Racer X: Shane, can you take us through a week in the life of your teams suspension?
Shane Drew: The suspension is taken off the bike every weekend and we ship the fork and shock back to our shop. They go out on a Monday and we get them on Tuesday. Then we start the service work for the next race. For outdoors, the things get hammered a lot more than in supercross. So we really have to look at them closely, not that we don’t for indoors but outdoors, we really have to check things out as they are pushed to the limits. Everything gets torn down every week, all new seals and bushings, inspect the shims and the shafts.
Photo: Simon Cudby
How bad do these guys wear things out?
It’s really more precautionary than anything else, we don’t let anything get to the point where something is worn out you know? Because of the nature of motocross, we see a lot of rock dings and chips in the fork tubes. So you have to be careful and watch that closely. We put new seals in because we have them apart anyway. 99 percent of the time, everything is fine and there’s no cause for alarm but you know as a mechanic, you stripped your bike down to the frame to make sure everything checks out fine. And that’s for no real reason.
I’m sure you use a shock and fork dyno right?
Oh yeah for sure, everything is dynoed and checked out. A lot of times we dyno the stuff before we take it apart to see how it measures up against the way it was when it went out. Then we take it apart, service it and dyno it again to make sure that it follows the curve that we want.
What kind of lifespan you get with shims, do they wear out?
They definitely wear out, they get a little bend in them and need to be replaced. The guy that does the work for us on the parts is Ryo Okuda and I have to give him thanks because he is the one tearing the stuff apart (laughs)! He’s the guy that looks at all the shims, checks them for flatness and replaces and needed. Probably every two or three weeks.
Is there a rider that you’ve worked with that is notoriously hard on suspension components?

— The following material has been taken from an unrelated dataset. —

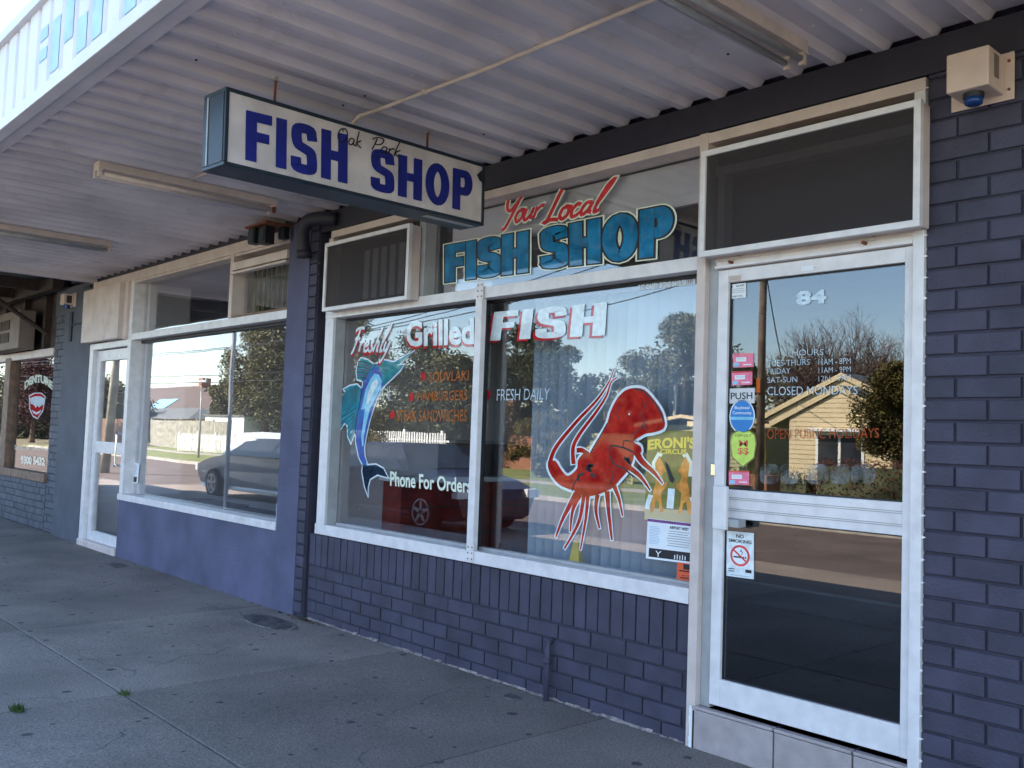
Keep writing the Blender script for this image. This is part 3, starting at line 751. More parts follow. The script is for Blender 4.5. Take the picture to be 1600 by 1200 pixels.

No, not really it’s not like an engine where depending on how the guy rides it, it may need replacing sooner. Everyone is hitting the same bumps!
Photo: Simon Cudby
What about springs? How much fatigue do you see in those?
What we’ll do is start each series with brand new springs and go from there. The race stuff and the spare stuff will all have new springs and at the end of that, they will become practice, test bike springs. We don’t rotate the suspension out in any way, everything is the same. We try to make them identical and that’s why we dyno them. Each thing will be a little different though, we’ll dyno six or seven shocks and there might be three that might be a little closer so all those will go to one rider.
After all that, we’ll ship everything back to the next race and the mechanics will build their bikes with the new stuff that was already on the truck. Then the stuff from the shop will become the new spare stuff.